Ricorda Alberto Vigevani che nel 1960, «non più presidente, mi alletta descrivendomi un armadio di dodici metri lineari, pieno di doppioni acquistati ‘per errore di memoria’, e mettendoli a mia disposizione per eventuali cambi». D’altra parte era per lui motivo di soddisfazione il constatare che gli acquisti fatti nel tempo avevano richiesto spese non sconsiderate ed equo era stato il prezzo pagato. A Vigevani confidò non senza compiacimento: «Ogni volta che ricevo il suo catalogo mi sembra di essere arricchito». In verità questo era una sorta di divertito prolungamento della polemica che amabilmente opponeva i due sui prezzi praticati dalla libreria di Vigevani.

Nelle stanze di uno dei famosi librai di Great Russell Street, George Wheeler, Luigi Einaudi, non più Presidente della Repubblica trascorre ore di intenso piacere, mentre «avvolge in un solo sguardo rapidissimo e malinconico le pareti fitte di libri, le cataste non ancora ordinate, le vecchie librerie sconnesse ove, con paziente metodicità e con la prontezza dell’indagatore, assistito da una prodigiosa memoria, sarebbe sicuro di snidare raffinate curiosità bibliografiche, solo che avesse modo di passare in rassegna i polverosi tesori piantando le tende per una settimana». Si accontenta di estrarre dalla tasca «un catalogo minutamente annotato e […] sfogliare […] il mucchietto delle novità rivolgendo al librario imbarazzanti quesiti, costringendolo a ricorrere senza tregua ai dotti controlli del Palgrave Dictionary of Political Economy».

È un’occasione, per lui, per rievocare, «tecnico fra i tecnici i primi acquisti della fine dell’ottocento, le fortunate successive scoperte, accalorandosi in calcoli comparativi di prezzi e di cambi».

Con finalità “analitiche”, seguiva nel tempo i prezzi indicati nei cataloghi dei librai antiquari. Nel 1948, per il centenario della libreria Bourlot, di cui era cliente e lettore assiduo dei cataloghi da oltre cinquant’anni, scrive un breve ricordo in cui tra l’altro si rammarica di non ritrovarne la serie completa dei 270 fino ad allora pubblicati, tanto che si ripromette «di far eseguire non pochi scavi in mezzo alla suppellettile libraria rimasta ammucchiata negli scantinati di via Lamarmora a Torino».

Il materiale essendo destinato nei suoi intendimenti a una ricerca da affidare a qualche giovane studioso, «che indaghi la storia delle variazioni dei prezzi dei libri caduti nel commercio antiquario negli ultimi cento anni […] sarebbe un contributo importante per la storia dei prezzi di una merce non ordinaria, indice delle mutazioni delle correnti di cultura, dei gusti, delle possibilità economiche dei ceti sociali amanti dei libri».

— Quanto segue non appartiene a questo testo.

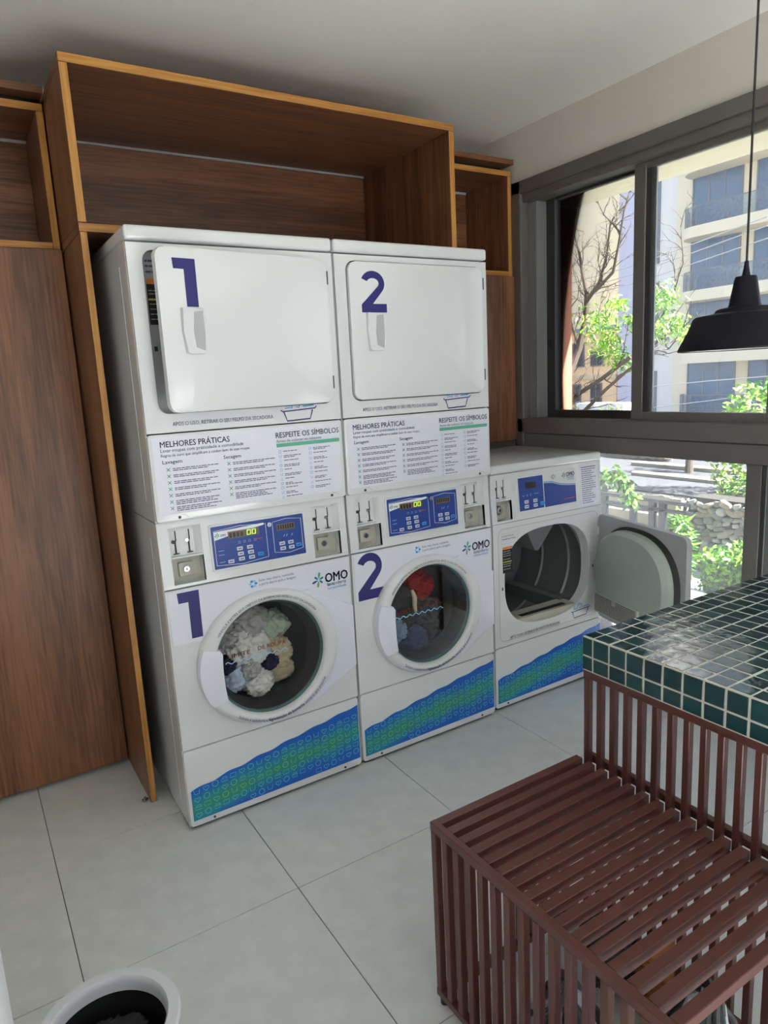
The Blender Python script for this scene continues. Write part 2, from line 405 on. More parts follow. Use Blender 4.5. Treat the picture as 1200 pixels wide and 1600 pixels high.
def splash(q, cx, cz, r, y):
    for k, c in ARM:
        m = mat('logo_arm_%s' % 'abcdef'[k], c, .4); a = R_(20+60*k); L = r*(1.15 if k in (1, 3, 4) else .85); P = []
        for i in range(10):
            b = 2*PI*i/10; u = L*.56+L*.44*math.cos(b); v = (.07+.13*(u/L))*r*math.sin(b)*1.15; P.append((cx+u*math.cos(a)-v*math.sin(a), cz+u*math.sin(a)+v*math.cos(a)))
        q.flat(P, y-.00005*k, m)
def logo(q, x0, z0, w, y, sub=True):
    """star splash and three bold letters, two small blue lines under them"""
    h = w*.40
    splash(q, x0+.17*w, z0+h*.55, .165*w, y)
    q.text('OMO', x0+.34*w, z0+h*.30, h*.80, y-.0004, NAVY, .64*w, .045)
    if sub:
        q.text('lavanderia', x0+.40*w, z0+h*.04, h*.34, y, SKYB, .52*w, .01); q.text('compartilhada', x0+.40*w, z0-h*.18, h*.24, y, SKYB, .52*w)
def micro(q, x, z, w, h, y, m, rnd):
    """one line of print too small to read: word-long strokes"""
    a = x
    while a < x+w-.004:
        L = min(rnd.uniform(.006, .02), x+w-a); q.quad(a, z, a+L, z+h, y, m); a += L+.0022
def tick(q, x, z, r, y, m):
    q.ribbon([(x-r, z+r), (x, z), (x+r, z-r)], r*.4, y, m); q.ribbon([(x-r, z-r), (x, z), (x+r, z+r)], r*.4, y-.0001, m)
def boat(q, x, z, w, y):
    q.ribbon([(x, z+.34*w), (x+.05*w, z+.30*w), (x+.95*w, z+.34*w), (x+w, z+.39*w)], .03*w, y, NAVY)
    q.ribbon([(x+.08*w, z+.29*w), (x+.16*w, z+.06*w), (x+.80*w, z+.08*w), (x+.88*w, z+.31*w)], .035*w, y, NAVY)
    q.ribbon([(x+.30*w, z+.36*w), (x+.34*w, z+.50*w), (x+.46*w, z+.58*w), (x+.54*w, z+.50*w), (x+.50*w, z+.38*w), (x+.42*w, z+.40*w)], .025*w, y, SKYB)
    for k in range(3): q.ribbon([(x+.12*w, z+(.38+.05*k)*w), (x+(.28-.03*k)*w, z+(.39+.05*k)*w)], .022*w, y, SKYB)
    q.ribbon([(x+.62*w, z+.40*w), (x+.92*w, z+.42*w)], .03*w, y, SKYB)
def heart(cx, cz, r): return [(cx+r*.062*16*math.sin(t)**3, cz+r*.06*(13*math.cos(t)-5*math.cos(2*t)-2*math.cos(3*t)-math.cos(4*t))) for t in [2*PI*i/20 for i in range(20)]]
def wave_top(u): return .118*u**.93+.0035*math.sin(u*38)*(1-.4*u)
def wavemat():
    m = bpy.data.materials.new('wave_print'); m.use_nodes = True; n = m.node_tree.nodes; l = m.node_tree.links; b = n['Principled BSDF']; b.inputs['Roughness'].default_value = .35
    t = n.new('ShaderNodeTexCoord'); mp = n.new('ShaderNodeMapping'); l.new(t.outputs['Object'], mp.inputs[0])
    nz = n.new('ShaderNodeTexNoise'); nz.inputs['Scale'].default_value = 7; nz.inputs['Detail'].default_value = 2; l.new(mp.outputs[0], nz.inputs['Vector'])
    s = n.new('ShaderNodeSeparateXYZ'); l.new(mp.outputs[0], s.inputs[0])
    # green band that climbs with the wave
    def ma(op, a, v):
        q = n.new('ShaderNodeMath'); q.operation = op
        for i, z in enumerate((a, v)):
            if isinstance(z, (int, float)): q.inputs[i].default_value = z
            else: l.new(z, q.inputs[i])
        return q.outputs[0]
    line = ma('SUBTRACT', s.outputs['Z'], ma('MULTIPLY', s.outputs['X'], .13))
    d = ma('ABSOLUTE', ma('SUBTRACT', line, .075), 0)
    f = ma('ADD', ma('MULTIPLY', d, 14), ma('MULTIPLY', ma('SUBTRACT', nz.outputs['Fac'], .5), 1.3))
    r = n.new('ShaderNodeValToRGB'); l.new(f, r.inputs[0]); l.new(r.outputs[0], b.inputs['Base Color'])
    e = r.color_ramp.elements; e[0].position = .05; e[0].color = srgb(52, 150, 118); e[1].position = .95; e[1].color = srgb(20, 98, 196)
    k = e.new(.45); k.color = srgb(30, 138, 170)
    return m
WAVE = wavemat(); ICON = mat('icon_outline', (112, 205, 215), .4); ICONG = mat('icon_outline_green', (136, 205, 130), .4)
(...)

E siamo ritornati da dove si era partiti: l’amore per i libri. Si è tentato di circumnavigare il continente einaudiano lungo la rotta segnata dai libri, nell’intento, di offrire soprattutto ai più giovani alcune tessere per comporre il ritratto di un grande italiano.

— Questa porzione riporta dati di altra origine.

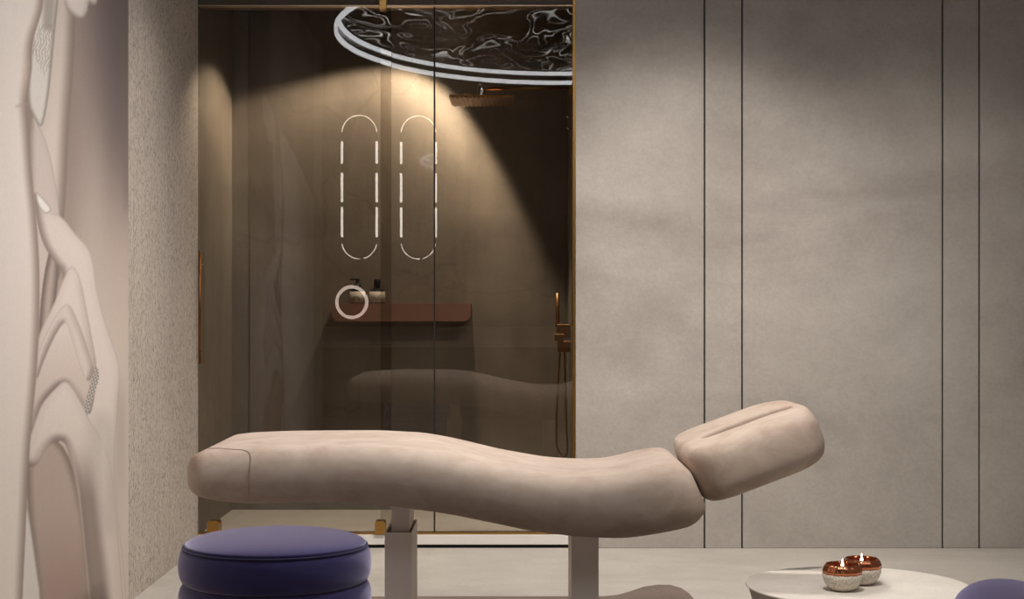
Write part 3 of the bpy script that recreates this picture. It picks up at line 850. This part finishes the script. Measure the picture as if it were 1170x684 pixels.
def make_mirror(px, label):
    x = (px-585)*kv; z = CAMZ-(214-HOR)*kv; w = 21*kv; h = 83*kv; s = h-w
    t = thing('capsule_mirror', label, 'mirror', (x, YR+.001, z), 0, 'lit capsule mirrors over the vanity')
    def outline(a, n=24):
        return [(a*math.cos(q), s+a*math.sin(q)) for q in np.linspace(0, PI, n)]+[(a*math.cos(q), -s+a*math.sin(q)) for q in np.linspace(PI, 2*PI, n)]
    def slab(a, y0, y1, m, nm):
        b = bmesh.new(); O = outline(a); A = [b.verts.new((p[0], y0, p[1])) for p in O]; B = [b.verts.new((p[0], y1, p[1])) for p in O]
        b.faces.new(A); b.faces.new(B[::-1])
        for i in range(len(O)): b.faces.new((A[i], A[(i+1) % len(O)], B[(i+1) % len(O)], B[i]))
        return obj(nm, b, m, t)
    slab(w-.006, 0, .02, M['lacquer'], 'housing')
    slab(w-.026, .02, .024, M['mirror'], 'mirror_glass')
    # lit strip broken by short gaps
    per = [('a', 10, 170), ('l', None, None)]
    def seg(pts, r): return obj('light_strip', tube(bmesh.new(), pts, r, 6, ry=.004), M['ledwarm'], t)
    a = w-.010
    seg([(a*math.cos(q), .022, s+a*math.sin(q)) for q in np.linspace(math.radians(4), math.radians(176), 24)], .008)
    seg([(a*math.cos(q), .022, -s+a*math.sin(q)) for q in np.linspace(PI*1.04, PI*1.52, 14)], .009)
    seg([(a*math.cos(q), .022, -s+a*math.sin(q)) for q in np.linspace(PI*1.58, PI*1.96, 12)], .008)
    zz = lambda py: CAMZ-(py-HOR)*kv-z
    for sg in (-1, 1):
        for p0, p1 in ((162, 187), (198, 231), (237, 271)):
            seg([(sg*a, .022, zz(p1)), (sg*a, .022, zz(p0))], .011)
make_mirror(411, 'tall capsule mirror with a broken light edge, left one mirrored in the glass')
make_mirror(478, 'tall capsule mirror with a broken light edge, right one mirrored in the glass')
def make_vanity():
    kc = (2*(D+.03)+.1)/F
    zt_ = CAMZ-(374-HOR)*kc; z0 = CAMZ-(397-HOR)*kc
    t = thing('vanity_unit', 'long pale floating vanity counter, a faint band mirrored in the shower glass', 'vanity', (0, YR, 0))
    obj('counter', bx(-1.75, 2.2, .001, .44, zt_-.03, zt_, .003, 1), M['counter'], t)
    for i in range(4):
        x0 = -1.74+i*.985; d = obj('drawer', bx(x0+.003, x0+.98, .001, .43, z0, zt_-.031, .002, 1), M['counter'], t)
        obj('pull', bx(x0+.3, x0+.68, .43, .436, z0+.02, z0+.028), M['gold'], d)
    # round lit makeup mirror
    km = (2*(D+.01)+.3)/F; x = (402-585)*km; z = CAMZ-(345-HOR)*km; R = 17.2*km
    m = thing('makeup_mirror', 'round makeup mirror with glowing ring, mirrored in the glass before the shelf', 'mirror', (x, -.30, zt_), .12)
    b = bmesh.new(); tube(b, [(R*math.cos(q), 0, z-zt_+R*math.sin(q)) for q in np.linspace(0, 2*PI, 64, endpoint=False)], .017, 8, True, ry=.008)
    obj('light_ring', b, M['ledpink'], m, True)
    b = bmesh.new(); A = [b.verts.new((R*.96*math.cos(q), -.004, z-zt_+R*.96*math.sin(q))) for q in np.linspace(0, 2*PI, 48, endpoint=False)]
    B = [b.verts.new((v.co.x, .004, v.co.z)) for v in A]; b.faces.new(A); b.faces.new(B[::-1])
    for i in range(48): b.faces.new((A[i], A[(i+1) % 48], B[(i+1) % 48], B[i]))
    obj('mirror_glass', b, M['mirror'], m)
    obj('stem', tube(bmesh.new(), [(0, -.01, .01), (0, -.01, z-zt_-R)], .006, 10), M['gold'], m, True)
    obj('foot', lathe(bmesh.new(), [(.06, 0), (.06, .008), (.01, .012)], 32), M['gold'], m, True)
make_vanity()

L’Italia, la comunità degli studiosi, dei bibliofili devono all’amore di Luigi Einaudi per i libri – alla passione per la cultura in essi racchiusa e per la storia della civiltà che in essi si narra – un patrimonio il cui valore, immenso, è quello che il vecchio Wheeler, in un lontano sabato di agosto del 1955, manifestava a un sorridente e soddisfatto Einaudi:

«la sua biblioteca economica Signor Presidente è oggi la più completa raccolta privata del mondo, lo dico io come fornitore di innumerevoli pezzi rari che sarei ben lieto di riacquistare al doppio del prezzo di vendita, lo dicono i miei clienti americani che hanno avuto la fortuna di visitare la sua casa di Dogliani».